Marie bénéficie encore d’une grâce à nulle autre femme accordée : ayant presque toujours Jésus près d’elle, hormis ses trois dernières années, elle est de fait en permanence protégée grâce à Lui des attaques du Mauvais. Jésus est par excellence celui qui fait taire le démon et le renvoie à son néant : tant qu’elle a le Fils près d’elle, le Mauvais ne peut l’approcher, et quelle chance pour une femme, nous qui sommes agressées en permanence dans nos vies quotidiennes par le démon extérieur à nous-mêmes ! Il est là, tapi toujours pas loin de nos portes, pour nous harceler. Marie n’a pas connu ce calvaire-là grâce à son Fils. Et c’est même, et je le crois profondément, la raison pour laquelle sur la croix, Jésus a confié sa Mère à son ami Jean, lui qui était déjà plus saint, plus sûr garant de la quiétude de Marie, que n’importe lequel de ses autres fils qui ne se sont convertis à l’Evangile qu’après la résurrection de leur aîné.
Joseph quant à lui est un époux qui ressemble bien peu à n’importe quel homme, fût-il chrétien et surtout de nos jours. Il accepte ce que Dieu attend de lui malgré son humiliation première – la grossesse hors mariage de Marie – et se montrera ensuite obéissant à toutes les motions de l’Esprit Saint : mettre l’Enfant en sécurité en Egypte, lui enseigner humblement son métier, accepter que cet enfant-là ait quelque chose en Lui qui le dépasse. Joseph est un homme d’une grande humilité, qualité qui manque singulièrement aux hommes, et de plus en plus.

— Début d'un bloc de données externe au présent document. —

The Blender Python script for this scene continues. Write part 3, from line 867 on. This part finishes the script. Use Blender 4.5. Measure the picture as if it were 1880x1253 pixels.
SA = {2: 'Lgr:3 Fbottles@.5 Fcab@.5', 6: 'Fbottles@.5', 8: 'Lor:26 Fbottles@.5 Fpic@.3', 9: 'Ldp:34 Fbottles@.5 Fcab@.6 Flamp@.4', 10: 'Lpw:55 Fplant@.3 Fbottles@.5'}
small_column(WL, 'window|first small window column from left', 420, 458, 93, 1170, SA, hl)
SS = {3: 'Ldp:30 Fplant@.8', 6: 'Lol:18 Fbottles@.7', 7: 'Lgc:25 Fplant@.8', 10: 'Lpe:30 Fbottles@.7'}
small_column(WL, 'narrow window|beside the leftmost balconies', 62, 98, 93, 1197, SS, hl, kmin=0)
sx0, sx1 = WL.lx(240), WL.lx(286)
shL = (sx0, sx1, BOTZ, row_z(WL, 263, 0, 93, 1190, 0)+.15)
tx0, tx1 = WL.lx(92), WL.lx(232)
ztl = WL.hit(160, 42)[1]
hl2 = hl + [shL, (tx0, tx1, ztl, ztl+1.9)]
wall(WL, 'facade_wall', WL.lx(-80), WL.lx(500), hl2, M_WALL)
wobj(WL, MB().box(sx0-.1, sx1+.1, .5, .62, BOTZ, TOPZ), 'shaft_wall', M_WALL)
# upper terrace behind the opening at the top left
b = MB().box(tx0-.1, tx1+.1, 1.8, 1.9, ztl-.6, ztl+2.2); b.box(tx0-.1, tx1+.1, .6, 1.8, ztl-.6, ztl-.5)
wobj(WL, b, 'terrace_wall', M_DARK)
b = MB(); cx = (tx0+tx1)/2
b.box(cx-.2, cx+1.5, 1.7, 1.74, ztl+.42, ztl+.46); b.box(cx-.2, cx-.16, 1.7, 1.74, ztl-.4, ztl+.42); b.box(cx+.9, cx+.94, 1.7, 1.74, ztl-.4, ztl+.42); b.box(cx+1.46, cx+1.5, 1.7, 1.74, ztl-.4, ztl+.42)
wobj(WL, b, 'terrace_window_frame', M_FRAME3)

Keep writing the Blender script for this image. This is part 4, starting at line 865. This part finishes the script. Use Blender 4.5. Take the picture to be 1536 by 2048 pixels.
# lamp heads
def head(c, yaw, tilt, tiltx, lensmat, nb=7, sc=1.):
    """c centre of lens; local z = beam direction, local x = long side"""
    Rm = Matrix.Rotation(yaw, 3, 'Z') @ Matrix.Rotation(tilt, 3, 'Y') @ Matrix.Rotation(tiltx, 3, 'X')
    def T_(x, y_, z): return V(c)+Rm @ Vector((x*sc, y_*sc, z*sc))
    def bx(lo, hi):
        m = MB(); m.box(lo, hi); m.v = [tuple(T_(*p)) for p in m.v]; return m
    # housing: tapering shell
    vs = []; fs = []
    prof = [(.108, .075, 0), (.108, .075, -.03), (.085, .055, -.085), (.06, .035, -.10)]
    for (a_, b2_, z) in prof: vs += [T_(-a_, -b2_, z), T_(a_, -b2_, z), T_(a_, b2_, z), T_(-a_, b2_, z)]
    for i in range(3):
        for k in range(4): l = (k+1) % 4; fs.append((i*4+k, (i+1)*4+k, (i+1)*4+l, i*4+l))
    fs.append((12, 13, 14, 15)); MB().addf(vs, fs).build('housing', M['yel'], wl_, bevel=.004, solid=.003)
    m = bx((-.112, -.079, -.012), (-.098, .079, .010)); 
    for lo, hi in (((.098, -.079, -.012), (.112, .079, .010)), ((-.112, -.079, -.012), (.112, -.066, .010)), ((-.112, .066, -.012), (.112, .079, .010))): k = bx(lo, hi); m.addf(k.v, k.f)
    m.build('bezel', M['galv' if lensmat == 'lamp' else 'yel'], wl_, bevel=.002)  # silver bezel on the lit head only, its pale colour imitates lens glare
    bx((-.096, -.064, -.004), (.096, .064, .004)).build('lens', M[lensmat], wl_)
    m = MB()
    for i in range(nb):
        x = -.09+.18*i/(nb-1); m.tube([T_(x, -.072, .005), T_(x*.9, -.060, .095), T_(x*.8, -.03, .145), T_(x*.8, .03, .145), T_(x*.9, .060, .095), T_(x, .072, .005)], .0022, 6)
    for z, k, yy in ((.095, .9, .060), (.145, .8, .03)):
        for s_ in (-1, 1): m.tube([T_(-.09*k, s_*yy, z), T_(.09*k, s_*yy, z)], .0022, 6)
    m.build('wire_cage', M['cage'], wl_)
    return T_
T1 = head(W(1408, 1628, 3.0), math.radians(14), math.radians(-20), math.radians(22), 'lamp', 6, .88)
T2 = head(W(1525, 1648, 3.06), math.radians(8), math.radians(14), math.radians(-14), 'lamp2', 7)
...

Je peux prendre quelques exemples concrets, pour montrer que le parallèle entre cette famille-là et nos familles ordinaires est presque illusoire.
Je connais énormément de femmes, même baptisées et même mariées religieusement, qui abdiquent leur foi parce que c’est plus commode pour plaire à un mari : il est athée, agnostique ou mécréant et anticlérical, une femme de foi est pour lui objet de dérision, il préfère l’avoir soumise à lui que soumise à Dieu. Et combien de femmes, soucieuses de plaire à de tels hommes, jettent leur foi aux orties pour être sûres de bien leur plaire et de les garder : elles ne vont surtout pas le contredire dans les dîners où le religion sera abordée comme sujet de dérision, elles vont s’activer à ses côtés pour amasser des richesses et des biens, elles vont cesser d’être charitables puisque c’est tellement chrétien-crétin, elles vont se soucier davantage de lingerie coquine que de prière, elles iront faire du sport ou du bricolage avec eux le dimanche matin, et enfin, quand il leur refusera un enfant, elles n’insisteront pas : plutôt garder le conjoint que de le perdre pour une maternité.
Il existe aussi quelques maris chrétiens, oui, c’est vrai. Il y a sans doute, ici ou là, des conjoints masculins soucieux de vivre une vie de foi, et qui respectent leurs épouses dans leur propre démarche. Qu’elles mesurent leur chance. Mais parmi ceux-ci, un certain nombre, et je pense aux traditionalistes ou aux évangéliques, tirent la couverture à soi en manipulant les écrits de l’apôtre Paul pour que leurs épouses leur soient bien soumises à eux, plutôt qu’au Seigneur. Les voilà encore vainqueurs, avec la bénédiction de leurs curés et de leurs pasteurs.
Je ne vois donc pas très bien comment on peut transposer le modèle de la Sainte Famille, avec Jésus physiquement présent entre une femme et un homme mariés. On me dira que le sacrement de mariage porte cette grâce. J’y croirai le jour où les hommes pécheurs par nature profonde laisseront à leurs épouses la liberté d’écouter, au fond d’elles-mêmes, la voix de Dieu présente en elles naturellement, sans vouloir détourner leur foi à leur profit exclusif.